Khan believes that apartheid has messed up our capacity to think — we have been brainwashed into believing that everything European is superior — and which is why there are so few local coaches in the PSL, even though some of the foreign coaches have been “recycled” and have achieved nothing to shout about.
But Moloi is full of praise for the respected Dutch coach Guus Hiddink, with whom he had the honour and pleasure of working for a day — Moloi considers him the best coach in the world.
Men like Hiddink, he says, are the kind of foreign coaches that we should be employing to pass on their knowledge here and develop our game, rather than the “fly-by-nights” whom we regularly import.
“When our boys performed a simple drill,” says Moloi, “Hiddink took time to correct them and, importantly, accorded them that respect by clearly explaining what he required them to do without pouring scorn and ridicule on them with a superior and condescending attitude.”

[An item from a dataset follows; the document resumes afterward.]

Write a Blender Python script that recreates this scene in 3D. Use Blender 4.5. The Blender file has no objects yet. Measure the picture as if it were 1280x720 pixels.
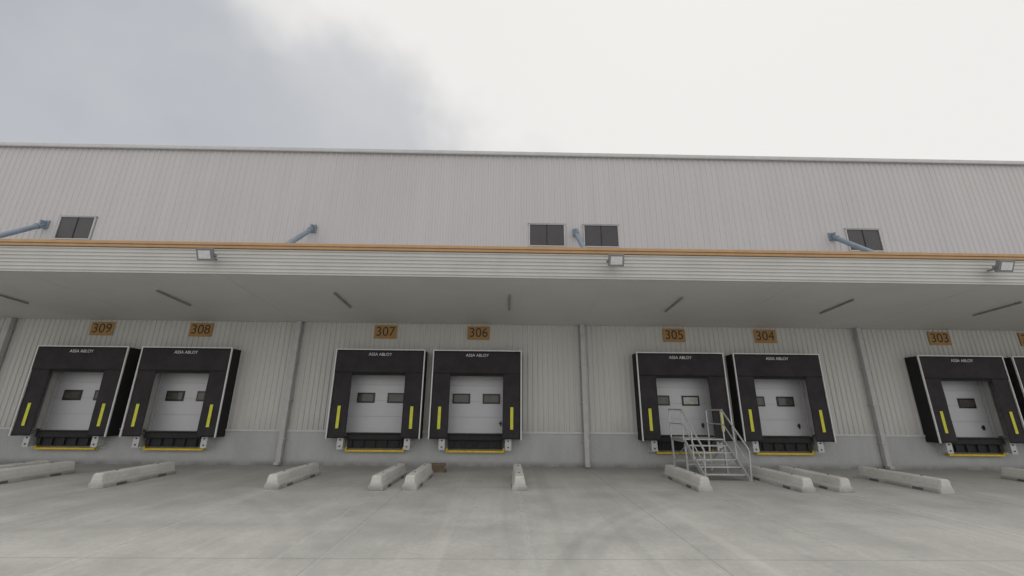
import bpy, bmesh, math, random
from mathutils import Vector, Matrix
random.seed(7)
scene=bpy.context.scene
# ------------------------------------------------------------ helpers
class NT:
    def __init__(s,tree): s.t=tree; s.n=tree.nodes; s.l=tree.links
    def node(s,typ,**kw):
        n=s.n.new(typ)
        for k,v in kw.items(): setattr(n,k,v)
        return n
    def link(s,a,b): s.l.new(a,b)
    def setin(s,sock,v):
        if isinstance(v,bpy.types.NodeSocket): s.l.new(v,sock)
        else: sock.default_value=v
    def m(s,op,a,b=0.0,c=0.0,clamp=False):
        n=s.node('ShaderNodeMath',operation=op); n.use_clamp=clamp
        s.setin(n.inputs[0],a); s.setin(n.inputs[1],b)
        if len(n.inputs)>2: s.setin(n.inputs[2],c)
        return n.outputs[0]
    def ramp(s,x,a,b,lo=0.0,hi=1.0,smooth=True):
        n=s.node('ShaderNodeMapRange'); n.interpolation_type='SMOOTHSTEP' if smooth else 'LINEAR'
        s.setin(n.inputs[0],x); s.setin(n.inputs[1],a); s.setin(n.inputs[2],b); s.setin(n.inputs[3],lo); s.setin(n.inputs[4],hi)
        return n.outputs[0]
    def mix(s,f,a,b,blend='MIX'):
        n=s.node('ShaderNodeMix',data_type='RGBA',blend_type=blend)
        s.setin(n.inputs[0],f)
        for i,v in ((6,a),(7,b)):
            if isinstance(v,(tuple,list)) : n.inputs[i].default_value=(v[0],v[1],v[2],1)
            else: s.setin(n.inputs[i],v)
        return n.outputs[2]
    def noise(s,vec,scale,detail=4,rough=.55,dist=0.0):
        n=s.node('ShaderNodeTexNoise'); s.setin(n.inputs['Vector'],vec)
        n.inputs['Scale'].default_value=scale; n.inputs['Detail'].default_value=detail
        n.inputs['Roughness'].default_value=rough; n.inputs['Distortion'].default_value=dist
        return n.outputs['Fac']
    def mapping(s,vec,sc=(1,1,1),loc=(0,0,0),rot=(0,0,0)):
        n=s.node('ShaderNodeMapping'); s.setin(n.inputs[0],vec)
        n.inputs['Scale'].default_value=sc; n.inputs['Location'].default_value=loc; n.inputs['Rotation'].default_value=rot
        return n.outputs[0]
def newmat(name):
    m=bpy.data.materials.new(name); m.use_nodes=True
    nt=NT(m.node_tree); b=m.node_tree.nodes['Principled BSDF']
    return m,nt,b
def geo_pos(nt):
    g=nt.node('ShaderNodeNewGeometry'); return g.outputs['Position']
def simple(name,col,rough=.6,metal=0.0,var=.12,scale=3.0,bump=0.0,bscale=60,stretch=(1,1,1),spec=.5):
    m,nt,b=newmat(name)
    p=geo_pos(nt); v=nt.mapping(p,stretch)
    k=nt.ramp(nt.noise(v,scale,3,.65),.3,.7)
    lo=tuple(c*(1-var) for c in col); hi=tuple(min(1,c*(1+var)) for c in col)
    nt.link(nt.mix(k,lo,hi),b.inputs['Base Color'])
    b.inputs['Roughness'].default_value=rough; b.inputs['Metallic'].default_value=metal
    b.inputs['Specular IOR Level'].default_value=spec
    if bump>0:
        bn=nt.node('ShaderNodeBump'); bn.inputs['Strength'].default_value=bump; bn.inputs['Distance'].default_value=.01
        nt.link(nt.noise(p,bscale,1),bn.inputs['Height']); nt.link(bn.outputs[0],b.inputs['Normal'])
    return m
class MB:
    def __init__(s): s.v=[];s.f=[];s.mi=[]
    def box(s,x0,x1,y0,y1,z0,z1,mi=0,M=None):
        o=len(s.v)
        P=[(x0,y0,z0),(x1,y0,z0),(x1,y1,z0),(x0,y1,z0),(x0,y0,z1),(x1,y0,z1),(x1,y1,z1),(x0,y1,z1)]
        if M is not None: P=[tuple(M@Vector(p)) for p in P]
        s.v+=P
        for q in ((0,3,2,1),(4,5,6,7),(0,1,5,4),(1,2,6,5),(2,3,7,6),(3,0,4,7)):
            s.f.append(tuple(o+i for i in q)); s.mi.append(mi)
    def quad(s,a,b,c,d,mi=0):
        o=len(s.v); s.v+=[a,b,c,d]; s.f.append((o,o+1,o+2,o+3)); s.mi.append(mi)
    def tube(s,a,b,r,n=12,mi=0,caps=True):
        a=Vector(a);b=Vector(b);d=(b-a).normalized()
        u=d.orthogonal().normalized();w=d.cross(u);o=len(s.v)
        for p in (a,b):
            for i in range(n):
                t=2*math.pi*i/n; s.v.append(tuple(p+u*(r*math.cos(t))+w*(r*math.sin(t))))
        for i in range(n):
            j=(i+1)%n; s.f.append((o+i,o+j,o+n+j,o+n+i)); s.mi.append(mi)
        if caps:
            s.f.append(tuple(o+i for i in range(n))[::-1]); s.mi.append(mi)
            s.f.append(tuple(o+n+i for i in range(n))); s.mi.append(mi)
    def path(s,pts,r,n=10,mi=0):
        for a,b in zip(pts[:-1],pts[1:]): s.tube(a,b,r,n,mi)
    def prism(s,pts,x0,x1,mi=0,cap=True):
        o=len(s.v);n=len(pts)
        s.v+=[(x0,p[0],p[1]) for p in pts]+[(x1,p[0],p[1]) for p in pts]
        for i in range(n):
            j=(i+1)%n; s.f.append((o+i,o+j,o+n+j,o+n+i)); s.mi.append(mi)
        if cap:
            s.f.append(tuple(range(o,o+n))); s.f.append(tuple(range(o+n,o+2*n))[::-1]); s.mi+= [mi,mi]
    def obj(s,name,mats,parent=None,bevel=0,smooth=False,loc=None):
        me=bpy.data.meshes.new(name); me.from_pydata(s.v,[],s.f)
        for m in (mats if isinstance(mats,(list,tuple)) else [mats]): me.materials.append(m)
        me.polygons.foreach_set('material_index',s.mi)
        bm=bmesh.new(); bm.from_mesh(me); bmesh.ops.recalc_face_normals(bm,faces=bm.faces); bm.to_mesh(me); bm.free()
        if smooth:
            me.polygons.foreach_set('use_smooth',[True]*len(me.polygons))
            me.set_sharp_from_angle(angle=math.radians(40))
        o=bpy.data.objects.new(name,me); scene.collection.objects.link(o)
        if parent: o.parent=parent
        if loc: o.location=loc
        if bevel>0:
            b=o.modifiers.new('bevel','BEVEL'); b.width=bevel; b.segments=2; b.limit_method='ANGLE'
        return o
def empty(name,loc=(0,0,0)):
    e=bpy.data.objects.new(name,None); e.location=loc; e.empty_display_size=.3
    scene.collection.objects.link(e); return e
def text(name,body,size,loc,mat,parent,ext=.002,sx=1.0):
    c=bpy.data.curves.new(name,'FONT'); c.body=body; c.size=size; c.align_x='CENTER'; c.align_y='CENTER'; c.extrude=ext
    c.materials.append(mat)
    o=bpy.data.objects.new(name,c); scene.collection.objects.link(o)
    o.rotation_euler=(math.radians(90),0,0); o.location=loc; o.scale=(sx,1,1); o.parent=parent
    return o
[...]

Moloi says that it makes him sad that former professional players attend coaching courses and, except for Roger de Sá, Steve Komphela, Clinton Larsen and Manqoba Mngqithi, club owners are guilty of refusing to invest in local coaches and hide behind lame excuses, claiming that our coaches are inexperienced.
“Europeans say we must play like them,” says Khan, “and, because we are subservient, obedient and submissive, we are happy to compromise — and in the process lose our identity and culture at the behest of a foreign coach. Man, that’s a shame!”
Moosa is very critical of Spanish Sundowns coach Antonio Habas López. He says that the philosophy of a Spaniard is to kill you with beautiful, free-flowing football but Habas seems obsessed with defending and at the rate he is going will never succeed at Chloorkop, because he is imposing an alien culture on a ball-playing side like the “Brazilians”.
“He also seems to be a vindictive man,” says Moosa. “Vuyo Mere conceded a penalty against Maritzburg United and, not only did he [López] take him out of his squad, he loaned him to Moroka Swallows, despite the fact that Mere was the only recognisable right back at the club. And Elias ‘Dominguez’ Pelembe missed a penalty against Wits and he was also banished from the team — that’s ridiculous.”
Moosa echoes Khan’s sentiments and claims that the time has come to look after our own. He is full of praise for Celtic coach Clinton Larsen and lauded Celtic for believing in the former Manning Rangers midfielder. He says that Pitso Mosimane was also given a break by SuperSport United and look at him now.